Le professeur Sylvain Charlebois croit que le système canadien de gestion de l’offre protège une petite minorité de fermiers, au détriment de la collectivité.
Selon le système politique canadien, lors de la prorogation d’un gouvernement, les sénateurs restent en poste, mais les projets de loi qui étaient à l’étude au moment de l’ajournement des travaux parlementaires sont abandonnés. Pour être adoptés, ils devront à nouveau être présentés après l’élection d’un nouveau gouvernement.
C-282
Dans un premier temps, le projet de loi C-282 visait à accorder une immunité permanente aux secteurs sous gestion de l’offre — volaille, œufs et produits laitiers — lors des futures négociations commerciales.
« Cela aurait empêché le Canada de faire d’autres concessions sur ces industries, comme l’accès en franchise de droits à des produits étrangers tels que le fromage, le beurre, le poulet ou les œufs », explique Sylvain Charlebois, professeur titulaire et directeur scientifique du Laboratoire de sciences analytiques en agroalimentaire à l’Université Dalhousie à Halifax, en Nouvelle-Écosse.
« Actuellement, les droits de douane sur les produits soumis à la gestion de l’offre peuvent dépasser 300% pour les importations, un niveau de protectionnisme qui suscite l’irritation des partenaires commerciaux, en particulier les États-Unis. Le projet de loi C-282 aurait fait de la gestion de l’offre, une cible évidente dans les discussions bilatérales, exposant le secteur à des représailles ciblées », croit-il.
Réactions
L’Alliance canadienne du commerce agroalimentaire s’était réjouie en novembre qu’un amendement proposé au projet de loi afin qu’il ne s’applique pas aux accords commerciaux existants ou à ceux en cours de renégociation ou en cours de négociation.

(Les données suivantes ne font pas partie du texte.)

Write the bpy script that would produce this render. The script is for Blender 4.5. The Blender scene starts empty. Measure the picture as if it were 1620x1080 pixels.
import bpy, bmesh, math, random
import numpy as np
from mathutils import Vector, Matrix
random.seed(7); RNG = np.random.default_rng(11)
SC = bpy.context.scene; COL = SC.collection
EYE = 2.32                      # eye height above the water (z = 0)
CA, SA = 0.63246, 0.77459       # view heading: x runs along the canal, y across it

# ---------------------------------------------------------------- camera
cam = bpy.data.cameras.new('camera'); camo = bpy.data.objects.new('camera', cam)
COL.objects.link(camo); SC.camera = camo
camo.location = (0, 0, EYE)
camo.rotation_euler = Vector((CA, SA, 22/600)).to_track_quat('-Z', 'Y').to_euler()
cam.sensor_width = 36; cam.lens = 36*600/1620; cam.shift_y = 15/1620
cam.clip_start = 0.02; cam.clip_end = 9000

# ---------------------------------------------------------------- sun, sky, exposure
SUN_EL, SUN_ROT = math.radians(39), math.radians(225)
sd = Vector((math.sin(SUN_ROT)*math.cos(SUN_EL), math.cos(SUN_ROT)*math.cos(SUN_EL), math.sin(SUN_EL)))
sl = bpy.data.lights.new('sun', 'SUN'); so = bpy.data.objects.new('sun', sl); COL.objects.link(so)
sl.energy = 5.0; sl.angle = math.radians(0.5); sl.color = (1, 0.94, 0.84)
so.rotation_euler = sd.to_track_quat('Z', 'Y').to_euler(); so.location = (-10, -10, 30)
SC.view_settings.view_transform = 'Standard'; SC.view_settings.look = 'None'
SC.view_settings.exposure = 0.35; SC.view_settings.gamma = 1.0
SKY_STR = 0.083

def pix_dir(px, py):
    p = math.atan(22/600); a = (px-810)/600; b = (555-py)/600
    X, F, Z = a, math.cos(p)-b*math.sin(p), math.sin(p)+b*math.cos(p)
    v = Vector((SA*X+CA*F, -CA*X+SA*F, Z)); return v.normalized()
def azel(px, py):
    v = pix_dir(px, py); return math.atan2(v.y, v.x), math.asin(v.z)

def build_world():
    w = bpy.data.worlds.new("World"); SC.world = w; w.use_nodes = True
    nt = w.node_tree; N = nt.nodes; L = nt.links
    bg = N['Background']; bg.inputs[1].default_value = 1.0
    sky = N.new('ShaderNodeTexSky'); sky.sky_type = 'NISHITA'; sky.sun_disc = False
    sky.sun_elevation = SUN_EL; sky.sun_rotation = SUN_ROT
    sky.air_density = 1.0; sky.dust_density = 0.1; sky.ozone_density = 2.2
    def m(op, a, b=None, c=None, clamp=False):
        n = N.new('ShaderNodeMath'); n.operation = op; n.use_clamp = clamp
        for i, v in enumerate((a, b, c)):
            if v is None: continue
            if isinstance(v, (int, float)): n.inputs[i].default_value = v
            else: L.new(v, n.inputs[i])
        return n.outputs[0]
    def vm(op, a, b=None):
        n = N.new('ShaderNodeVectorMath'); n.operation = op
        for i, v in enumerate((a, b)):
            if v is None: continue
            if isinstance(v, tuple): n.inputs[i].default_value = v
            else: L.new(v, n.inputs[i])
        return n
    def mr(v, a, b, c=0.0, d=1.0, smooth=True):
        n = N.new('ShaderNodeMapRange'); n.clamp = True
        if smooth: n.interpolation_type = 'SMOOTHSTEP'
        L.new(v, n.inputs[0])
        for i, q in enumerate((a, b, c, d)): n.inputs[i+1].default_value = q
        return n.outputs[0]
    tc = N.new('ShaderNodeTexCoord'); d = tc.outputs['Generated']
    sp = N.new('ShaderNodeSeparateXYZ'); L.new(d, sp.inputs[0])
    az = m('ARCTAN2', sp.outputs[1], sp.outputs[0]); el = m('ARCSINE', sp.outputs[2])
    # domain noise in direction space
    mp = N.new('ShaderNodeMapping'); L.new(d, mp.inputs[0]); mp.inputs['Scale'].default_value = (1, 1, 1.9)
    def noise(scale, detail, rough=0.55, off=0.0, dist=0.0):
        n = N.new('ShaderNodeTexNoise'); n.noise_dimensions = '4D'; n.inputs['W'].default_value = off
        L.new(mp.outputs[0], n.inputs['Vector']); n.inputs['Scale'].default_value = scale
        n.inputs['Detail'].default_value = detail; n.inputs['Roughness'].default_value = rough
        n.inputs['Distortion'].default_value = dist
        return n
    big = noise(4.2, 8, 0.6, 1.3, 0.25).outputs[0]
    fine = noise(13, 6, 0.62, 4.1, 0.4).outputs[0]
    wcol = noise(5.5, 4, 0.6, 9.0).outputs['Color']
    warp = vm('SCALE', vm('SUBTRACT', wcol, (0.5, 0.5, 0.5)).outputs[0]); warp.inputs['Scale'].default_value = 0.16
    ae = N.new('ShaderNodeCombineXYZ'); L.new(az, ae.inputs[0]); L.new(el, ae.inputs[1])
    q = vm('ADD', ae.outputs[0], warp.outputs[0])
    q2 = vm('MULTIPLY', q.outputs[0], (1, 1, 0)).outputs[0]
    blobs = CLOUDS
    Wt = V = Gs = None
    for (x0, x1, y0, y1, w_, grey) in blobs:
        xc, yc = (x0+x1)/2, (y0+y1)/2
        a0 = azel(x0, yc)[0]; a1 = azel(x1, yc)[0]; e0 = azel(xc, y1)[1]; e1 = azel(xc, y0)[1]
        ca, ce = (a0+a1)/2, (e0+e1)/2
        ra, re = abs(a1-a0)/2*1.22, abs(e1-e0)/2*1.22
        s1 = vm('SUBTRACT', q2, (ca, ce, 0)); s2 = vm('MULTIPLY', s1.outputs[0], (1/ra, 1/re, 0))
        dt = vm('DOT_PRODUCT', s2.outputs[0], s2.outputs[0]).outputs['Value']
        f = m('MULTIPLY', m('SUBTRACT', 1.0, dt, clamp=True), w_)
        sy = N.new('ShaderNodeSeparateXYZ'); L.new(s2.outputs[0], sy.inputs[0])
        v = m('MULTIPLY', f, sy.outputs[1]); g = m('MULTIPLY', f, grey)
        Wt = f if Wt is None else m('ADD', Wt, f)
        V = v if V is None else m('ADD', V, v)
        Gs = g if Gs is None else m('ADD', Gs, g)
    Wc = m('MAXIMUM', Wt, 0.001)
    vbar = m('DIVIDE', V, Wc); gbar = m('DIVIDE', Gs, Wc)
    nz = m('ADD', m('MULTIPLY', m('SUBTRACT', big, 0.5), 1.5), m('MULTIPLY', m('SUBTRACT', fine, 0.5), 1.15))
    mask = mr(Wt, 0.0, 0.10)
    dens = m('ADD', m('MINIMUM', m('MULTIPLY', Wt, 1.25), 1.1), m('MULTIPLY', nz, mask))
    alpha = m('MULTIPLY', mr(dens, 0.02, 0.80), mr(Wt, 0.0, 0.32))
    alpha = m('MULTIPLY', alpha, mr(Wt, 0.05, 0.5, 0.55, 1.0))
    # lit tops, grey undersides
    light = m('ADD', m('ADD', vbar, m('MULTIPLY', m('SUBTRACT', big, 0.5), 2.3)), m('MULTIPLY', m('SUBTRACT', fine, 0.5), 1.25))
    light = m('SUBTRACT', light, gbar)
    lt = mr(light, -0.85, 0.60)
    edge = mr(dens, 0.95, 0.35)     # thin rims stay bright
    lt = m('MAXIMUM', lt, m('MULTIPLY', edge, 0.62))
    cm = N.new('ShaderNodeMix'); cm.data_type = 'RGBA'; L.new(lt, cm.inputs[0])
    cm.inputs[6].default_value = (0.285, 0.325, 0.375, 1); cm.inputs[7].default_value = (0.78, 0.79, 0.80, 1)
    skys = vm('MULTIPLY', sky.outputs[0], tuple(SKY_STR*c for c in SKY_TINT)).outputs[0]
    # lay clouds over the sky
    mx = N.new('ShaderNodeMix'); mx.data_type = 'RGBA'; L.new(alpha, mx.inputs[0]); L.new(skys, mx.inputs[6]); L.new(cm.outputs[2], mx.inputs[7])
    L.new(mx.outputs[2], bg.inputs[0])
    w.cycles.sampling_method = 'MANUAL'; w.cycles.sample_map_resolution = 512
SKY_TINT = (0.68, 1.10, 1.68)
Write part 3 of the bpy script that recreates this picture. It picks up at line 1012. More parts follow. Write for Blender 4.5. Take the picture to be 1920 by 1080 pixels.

« Quatre-vingt-dix pour cent des agriculteurs canadiens dépendent du commerce pour vendre leurs produits », indique Greg Northey, président de l’ACCA. « S’il était adopté sans ces amendements importants, le projet de loi C-282 réduirait la flexibilité du Canada dans les négociations commerciales, ce qui entraînerait une perte de débouchés commerciaux et un accès affaibli aux marchés d’exportation. »

Mark Reusser estime que le projet de loi C-293 aurait pu conduire à l’élimination de l’élevage animal à des fins de consommation.
C-293
Dans un deuxième temps, le projet de loi C-293 a été présenté comme un moyen d’améliorer la préparation aux pandémies. Surnommé le “Vegan Act”, il incluait des dispositions visant à réduire les risques liés à la production de protéines animales et à promouvoir la consommation de protéines alternatives.
« Bien que l’innovation dans la production alimentaire soit importante, ce projet de loi franchissait une limite en semblant imposer un agenda alimentaire particulier — en l’occurrence, végétarien et végan — sous couvert de santé publique », dénonce le professeur Charlebois.
La Fédération de l’agriculture de l’Ontario (OFA) partage son point de vue, comme l’indique Mark Reusser, directeur exécutif à l’OFA: « Une section du projet de loi, par exemple, comprenait la réglementation de l’élevage industriel et l’élimination progressive des espèces à haut risque. Ces termes généralisés pourraient facilement être interprétés ou utilisés pour conduire à l’élimination de l’élevage. Ça suggère également que l’élevage de bétail au Canada a été à l’origine de pandémies, ce qui n’est pas le cas. »
Enfin, M. Reusser rappelle que les protéines d’origine animale comme la viande, la volaille, le poisson, les œufs et les produits laitiers sont reconnues comme des sources de protéines de haute qualité qui fournissent des nutriments, des vitamines et des minéraux essentiels à l’alimentation humaine. « Il n’existe aucune preuve qu’elles provoquent des pandémies – ni que la promotion de protéines provenant de sources alternatives réduirait le risque de pandémie », dit-il.